Sri Ramakrishna, the great Bengali yogi of the late 19th century, once had a powerful vision of Kali. He saw a beautiful young woman arise out of the ocean, lie down on the gentle sands, and give birth to a child. She held the baby close to her breast and nurtured it with the utmost tenderness and love. Then, at some point, she turned into a powerful beast and devoured the child. This is a shocking and disturbing vision, but it is one that very accurately describes the cycle of nature. We are born from her, we are nurtured by her, and then she takes us back into herself.

We in the Judeo-Christian West have only one image of feminine divinity, that of the gentle, virginal Mother Mary. While Kali is one in her essence with Mary, her manifestation is much wilder and more orgasmic– she is the Wolf-Shaman-Goddess-Woman.

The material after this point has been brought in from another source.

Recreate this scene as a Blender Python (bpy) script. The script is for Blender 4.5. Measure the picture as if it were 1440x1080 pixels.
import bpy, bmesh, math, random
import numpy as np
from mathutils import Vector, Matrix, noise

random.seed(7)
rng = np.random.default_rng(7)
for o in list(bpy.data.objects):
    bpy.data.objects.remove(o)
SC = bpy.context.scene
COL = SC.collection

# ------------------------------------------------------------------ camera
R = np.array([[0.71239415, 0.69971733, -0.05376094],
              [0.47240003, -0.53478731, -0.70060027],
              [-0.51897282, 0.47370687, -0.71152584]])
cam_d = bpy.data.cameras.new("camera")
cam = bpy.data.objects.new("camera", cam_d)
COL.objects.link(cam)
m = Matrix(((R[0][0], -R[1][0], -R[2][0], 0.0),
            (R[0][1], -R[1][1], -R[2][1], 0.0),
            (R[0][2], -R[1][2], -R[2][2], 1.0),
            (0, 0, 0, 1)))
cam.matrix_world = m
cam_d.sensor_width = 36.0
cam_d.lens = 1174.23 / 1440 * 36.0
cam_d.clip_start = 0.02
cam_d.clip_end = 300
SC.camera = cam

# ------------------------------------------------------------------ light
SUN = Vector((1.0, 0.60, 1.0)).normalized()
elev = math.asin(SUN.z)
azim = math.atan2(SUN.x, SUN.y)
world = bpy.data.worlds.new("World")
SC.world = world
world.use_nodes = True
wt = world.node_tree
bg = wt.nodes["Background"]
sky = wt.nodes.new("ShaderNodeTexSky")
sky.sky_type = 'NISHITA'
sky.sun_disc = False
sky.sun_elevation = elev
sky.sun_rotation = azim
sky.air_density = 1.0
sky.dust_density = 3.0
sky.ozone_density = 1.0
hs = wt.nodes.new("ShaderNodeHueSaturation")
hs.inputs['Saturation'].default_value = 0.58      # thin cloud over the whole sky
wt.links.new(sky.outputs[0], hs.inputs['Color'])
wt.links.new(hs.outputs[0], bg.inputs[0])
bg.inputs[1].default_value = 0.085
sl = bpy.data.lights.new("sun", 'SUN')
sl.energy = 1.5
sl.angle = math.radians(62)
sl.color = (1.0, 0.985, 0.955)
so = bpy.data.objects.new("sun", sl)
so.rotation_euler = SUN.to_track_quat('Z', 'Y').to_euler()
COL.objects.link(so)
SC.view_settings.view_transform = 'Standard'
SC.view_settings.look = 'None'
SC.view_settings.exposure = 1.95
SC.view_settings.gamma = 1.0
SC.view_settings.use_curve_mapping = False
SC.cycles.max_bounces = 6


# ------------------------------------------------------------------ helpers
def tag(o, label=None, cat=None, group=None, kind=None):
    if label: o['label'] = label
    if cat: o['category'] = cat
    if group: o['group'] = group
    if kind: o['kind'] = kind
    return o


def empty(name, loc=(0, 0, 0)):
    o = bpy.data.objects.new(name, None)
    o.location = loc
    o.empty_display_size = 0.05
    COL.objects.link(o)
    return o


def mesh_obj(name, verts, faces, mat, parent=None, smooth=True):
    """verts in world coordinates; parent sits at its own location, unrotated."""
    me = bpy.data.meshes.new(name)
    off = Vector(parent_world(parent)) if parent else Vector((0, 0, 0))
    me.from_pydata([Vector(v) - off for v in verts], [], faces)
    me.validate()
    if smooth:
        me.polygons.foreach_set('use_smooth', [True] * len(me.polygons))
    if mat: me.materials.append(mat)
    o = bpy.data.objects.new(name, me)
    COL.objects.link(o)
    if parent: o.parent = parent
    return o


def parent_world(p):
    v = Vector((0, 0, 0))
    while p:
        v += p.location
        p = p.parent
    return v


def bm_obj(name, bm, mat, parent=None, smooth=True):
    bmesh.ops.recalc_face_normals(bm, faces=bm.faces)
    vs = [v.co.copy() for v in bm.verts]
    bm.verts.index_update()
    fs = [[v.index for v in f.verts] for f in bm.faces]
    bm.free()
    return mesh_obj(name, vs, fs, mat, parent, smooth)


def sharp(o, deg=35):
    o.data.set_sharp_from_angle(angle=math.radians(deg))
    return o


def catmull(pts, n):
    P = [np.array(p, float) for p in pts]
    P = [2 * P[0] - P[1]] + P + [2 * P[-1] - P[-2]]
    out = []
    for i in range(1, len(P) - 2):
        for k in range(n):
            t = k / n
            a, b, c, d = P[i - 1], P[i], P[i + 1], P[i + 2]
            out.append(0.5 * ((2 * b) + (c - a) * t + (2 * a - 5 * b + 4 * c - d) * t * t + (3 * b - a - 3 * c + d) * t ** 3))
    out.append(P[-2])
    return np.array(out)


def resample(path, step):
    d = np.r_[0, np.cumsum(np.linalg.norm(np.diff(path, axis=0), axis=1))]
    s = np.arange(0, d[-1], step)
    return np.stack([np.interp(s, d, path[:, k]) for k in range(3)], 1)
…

If you want the radical track to spiritual growth you can call upon the Goddess Kali. But be prepared because if you call on her she will come, and then you’ll have to deal with her. She will most definitely appear terrifying because she will take from you everything you are clinging to, everything which gives your ego a sense of importance and protection. But when you see your will for freedom is the same as her will for your freedom, then you will welcome her and realize that she is only taking from you what you don’t really want– your hurry, worry, fear, and self-doubt. And when you are at peace with your united wills, then sickness is understood as fierce grace and death as simply a dramatic movement in her eternal dance of the cycle of life.